**SET TASK**. In the entries below, find every line with "script" and copy it.

Begin DATA FOR THE TASK

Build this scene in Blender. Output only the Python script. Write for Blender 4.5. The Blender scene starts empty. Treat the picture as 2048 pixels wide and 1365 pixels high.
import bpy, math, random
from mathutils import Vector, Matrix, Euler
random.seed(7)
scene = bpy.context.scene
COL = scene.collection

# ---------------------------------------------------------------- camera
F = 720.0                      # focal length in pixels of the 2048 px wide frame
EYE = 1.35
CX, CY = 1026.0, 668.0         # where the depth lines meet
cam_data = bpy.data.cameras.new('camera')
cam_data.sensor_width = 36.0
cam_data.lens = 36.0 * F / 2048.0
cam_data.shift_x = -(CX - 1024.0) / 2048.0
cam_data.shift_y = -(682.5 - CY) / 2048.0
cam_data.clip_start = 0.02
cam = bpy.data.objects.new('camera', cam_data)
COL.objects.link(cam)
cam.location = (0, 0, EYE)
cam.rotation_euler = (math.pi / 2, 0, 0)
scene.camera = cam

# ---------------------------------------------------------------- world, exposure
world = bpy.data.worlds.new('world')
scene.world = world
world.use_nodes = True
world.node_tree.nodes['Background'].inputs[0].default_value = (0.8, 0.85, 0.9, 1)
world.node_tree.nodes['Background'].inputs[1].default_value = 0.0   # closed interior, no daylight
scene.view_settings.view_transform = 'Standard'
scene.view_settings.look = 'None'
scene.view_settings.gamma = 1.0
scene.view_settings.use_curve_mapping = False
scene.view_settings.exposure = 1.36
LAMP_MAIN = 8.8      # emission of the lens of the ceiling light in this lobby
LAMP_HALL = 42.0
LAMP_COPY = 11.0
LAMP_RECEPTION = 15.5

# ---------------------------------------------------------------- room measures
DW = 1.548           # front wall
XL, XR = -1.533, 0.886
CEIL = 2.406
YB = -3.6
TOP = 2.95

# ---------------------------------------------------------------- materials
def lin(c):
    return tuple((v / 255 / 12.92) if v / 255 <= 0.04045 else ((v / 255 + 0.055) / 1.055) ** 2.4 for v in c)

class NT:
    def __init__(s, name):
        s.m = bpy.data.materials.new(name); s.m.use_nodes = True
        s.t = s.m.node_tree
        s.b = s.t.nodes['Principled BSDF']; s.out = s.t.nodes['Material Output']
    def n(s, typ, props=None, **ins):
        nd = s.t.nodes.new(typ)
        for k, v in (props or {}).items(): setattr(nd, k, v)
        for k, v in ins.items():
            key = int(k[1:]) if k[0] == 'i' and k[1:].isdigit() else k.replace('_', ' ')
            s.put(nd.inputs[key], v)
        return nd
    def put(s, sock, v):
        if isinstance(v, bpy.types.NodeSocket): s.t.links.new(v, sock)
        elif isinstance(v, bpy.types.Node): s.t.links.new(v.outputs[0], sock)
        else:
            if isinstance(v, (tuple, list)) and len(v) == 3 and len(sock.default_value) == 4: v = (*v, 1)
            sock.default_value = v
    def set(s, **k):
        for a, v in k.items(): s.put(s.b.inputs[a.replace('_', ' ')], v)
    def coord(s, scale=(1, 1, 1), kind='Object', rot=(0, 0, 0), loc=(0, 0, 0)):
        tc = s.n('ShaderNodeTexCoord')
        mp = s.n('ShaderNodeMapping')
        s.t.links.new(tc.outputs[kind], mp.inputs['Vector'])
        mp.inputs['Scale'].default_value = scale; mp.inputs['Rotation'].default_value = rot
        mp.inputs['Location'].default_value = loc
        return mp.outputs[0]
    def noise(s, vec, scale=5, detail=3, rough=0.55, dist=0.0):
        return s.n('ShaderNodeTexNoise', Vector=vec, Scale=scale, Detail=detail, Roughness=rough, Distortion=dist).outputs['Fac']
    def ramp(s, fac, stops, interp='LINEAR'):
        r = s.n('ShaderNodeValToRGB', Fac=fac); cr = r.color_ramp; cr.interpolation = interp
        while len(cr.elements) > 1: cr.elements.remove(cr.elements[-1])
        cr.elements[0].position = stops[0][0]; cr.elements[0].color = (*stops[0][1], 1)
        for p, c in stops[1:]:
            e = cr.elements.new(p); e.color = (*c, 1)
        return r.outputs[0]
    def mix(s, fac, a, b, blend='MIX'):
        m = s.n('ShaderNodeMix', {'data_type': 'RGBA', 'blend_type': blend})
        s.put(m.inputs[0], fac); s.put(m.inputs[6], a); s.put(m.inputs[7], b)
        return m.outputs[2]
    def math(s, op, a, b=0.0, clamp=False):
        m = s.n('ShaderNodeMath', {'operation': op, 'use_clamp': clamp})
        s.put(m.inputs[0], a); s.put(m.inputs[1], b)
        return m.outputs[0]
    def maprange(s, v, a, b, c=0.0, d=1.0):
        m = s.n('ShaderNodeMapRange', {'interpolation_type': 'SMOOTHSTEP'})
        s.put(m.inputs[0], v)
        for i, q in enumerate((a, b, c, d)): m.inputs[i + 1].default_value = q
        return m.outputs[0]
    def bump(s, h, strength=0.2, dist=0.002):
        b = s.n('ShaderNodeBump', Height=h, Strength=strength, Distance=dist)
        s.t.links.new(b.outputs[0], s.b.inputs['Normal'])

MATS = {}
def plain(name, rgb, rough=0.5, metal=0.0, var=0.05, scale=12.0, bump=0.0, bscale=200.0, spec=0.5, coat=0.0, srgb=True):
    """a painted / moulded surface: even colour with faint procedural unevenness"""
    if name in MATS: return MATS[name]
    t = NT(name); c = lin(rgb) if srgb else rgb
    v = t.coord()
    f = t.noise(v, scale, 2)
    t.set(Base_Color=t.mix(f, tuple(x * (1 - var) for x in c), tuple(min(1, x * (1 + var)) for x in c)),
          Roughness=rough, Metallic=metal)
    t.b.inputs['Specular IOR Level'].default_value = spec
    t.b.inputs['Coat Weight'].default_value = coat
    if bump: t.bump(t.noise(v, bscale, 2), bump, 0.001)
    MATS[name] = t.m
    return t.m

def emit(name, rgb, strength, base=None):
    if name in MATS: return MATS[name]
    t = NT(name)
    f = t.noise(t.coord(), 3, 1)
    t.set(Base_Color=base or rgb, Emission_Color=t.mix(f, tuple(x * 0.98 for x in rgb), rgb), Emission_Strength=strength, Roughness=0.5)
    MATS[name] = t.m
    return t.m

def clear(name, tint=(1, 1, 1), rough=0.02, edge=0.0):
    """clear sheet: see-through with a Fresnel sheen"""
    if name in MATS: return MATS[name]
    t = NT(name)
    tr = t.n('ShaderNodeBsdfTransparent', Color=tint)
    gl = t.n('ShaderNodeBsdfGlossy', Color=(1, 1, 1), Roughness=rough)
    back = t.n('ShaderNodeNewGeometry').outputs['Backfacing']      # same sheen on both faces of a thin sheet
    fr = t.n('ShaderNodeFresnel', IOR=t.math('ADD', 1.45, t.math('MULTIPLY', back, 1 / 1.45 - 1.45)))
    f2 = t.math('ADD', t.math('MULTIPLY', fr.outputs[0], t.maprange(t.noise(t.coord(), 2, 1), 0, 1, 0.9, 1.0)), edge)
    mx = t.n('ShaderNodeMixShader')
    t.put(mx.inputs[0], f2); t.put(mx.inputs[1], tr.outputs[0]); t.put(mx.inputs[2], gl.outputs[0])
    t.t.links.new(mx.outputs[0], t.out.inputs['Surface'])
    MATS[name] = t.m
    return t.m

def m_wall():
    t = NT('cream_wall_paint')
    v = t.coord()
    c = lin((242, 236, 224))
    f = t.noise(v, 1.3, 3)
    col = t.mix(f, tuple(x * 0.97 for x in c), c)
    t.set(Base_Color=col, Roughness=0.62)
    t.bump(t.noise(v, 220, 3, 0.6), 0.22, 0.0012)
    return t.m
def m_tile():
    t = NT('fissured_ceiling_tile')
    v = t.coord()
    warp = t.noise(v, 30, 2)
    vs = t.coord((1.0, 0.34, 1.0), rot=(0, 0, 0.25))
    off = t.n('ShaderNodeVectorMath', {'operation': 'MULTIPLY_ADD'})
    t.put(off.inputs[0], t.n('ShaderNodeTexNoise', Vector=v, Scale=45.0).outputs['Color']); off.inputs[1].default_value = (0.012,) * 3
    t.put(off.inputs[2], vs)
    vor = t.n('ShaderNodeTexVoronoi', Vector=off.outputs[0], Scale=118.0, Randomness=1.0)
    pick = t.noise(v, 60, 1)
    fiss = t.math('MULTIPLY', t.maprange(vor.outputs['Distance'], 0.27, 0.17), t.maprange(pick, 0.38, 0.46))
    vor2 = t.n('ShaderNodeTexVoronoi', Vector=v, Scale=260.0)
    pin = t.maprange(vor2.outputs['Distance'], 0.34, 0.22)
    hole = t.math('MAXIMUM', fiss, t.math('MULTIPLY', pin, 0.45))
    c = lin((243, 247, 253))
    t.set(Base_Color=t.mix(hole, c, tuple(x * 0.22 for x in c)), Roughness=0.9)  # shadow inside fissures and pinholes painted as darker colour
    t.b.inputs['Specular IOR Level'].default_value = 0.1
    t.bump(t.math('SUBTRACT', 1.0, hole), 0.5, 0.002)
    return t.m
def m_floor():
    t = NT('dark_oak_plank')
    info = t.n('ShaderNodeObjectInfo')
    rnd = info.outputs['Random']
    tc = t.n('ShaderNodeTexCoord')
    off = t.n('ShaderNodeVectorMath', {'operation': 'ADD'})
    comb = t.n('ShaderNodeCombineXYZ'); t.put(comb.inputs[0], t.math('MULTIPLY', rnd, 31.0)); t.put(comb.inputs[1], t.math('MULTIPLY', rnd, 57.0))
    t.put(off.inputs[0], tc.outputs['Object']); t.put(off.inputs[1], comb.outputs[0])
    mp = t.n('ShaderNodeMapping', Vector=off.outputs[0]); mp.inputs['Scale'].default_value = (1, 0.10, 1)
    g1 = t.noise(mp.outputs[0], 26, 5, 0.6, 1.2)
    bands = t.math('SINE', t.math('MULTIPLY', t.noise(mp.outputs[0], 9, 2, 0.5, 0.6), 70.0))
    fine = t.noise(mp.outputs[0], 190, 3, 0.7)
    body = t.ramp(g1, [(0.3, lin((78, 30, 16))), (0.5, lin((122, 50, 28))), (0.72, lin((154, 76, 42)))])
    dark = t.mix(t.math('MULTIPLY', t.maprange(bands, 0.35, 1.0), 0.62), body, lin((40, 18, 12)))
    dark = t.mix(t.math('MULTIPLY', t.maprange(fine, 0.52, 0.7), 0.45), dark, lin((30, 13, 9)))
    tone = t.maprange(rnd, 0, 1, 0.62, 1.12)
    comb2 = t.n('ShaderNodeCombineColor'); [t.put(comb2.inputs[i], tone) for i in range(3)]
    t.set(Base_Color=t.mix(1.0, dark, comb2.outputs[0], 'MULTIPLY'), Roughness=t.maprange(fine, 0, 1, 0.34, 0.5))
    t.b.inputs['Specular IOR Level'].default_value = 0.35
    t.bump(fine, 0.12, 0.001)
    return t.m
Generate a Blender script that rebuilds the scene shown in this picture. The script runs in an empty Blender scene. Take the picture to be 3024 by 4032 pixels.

End DATA FOR THE TASK

**EXERCISE RESULT**.
Build this scene in Blender. Output only the Python script. Write for Blender 4.5. The Blender scene starts empty. Treat the picture as 2048 pixels wide and 1365 pixels high.
Generate a Blender script that rebuilds the scene shown in this picture. The script runs in an empty Blender scene. Take the picture to be 3024 by 4032 pixels.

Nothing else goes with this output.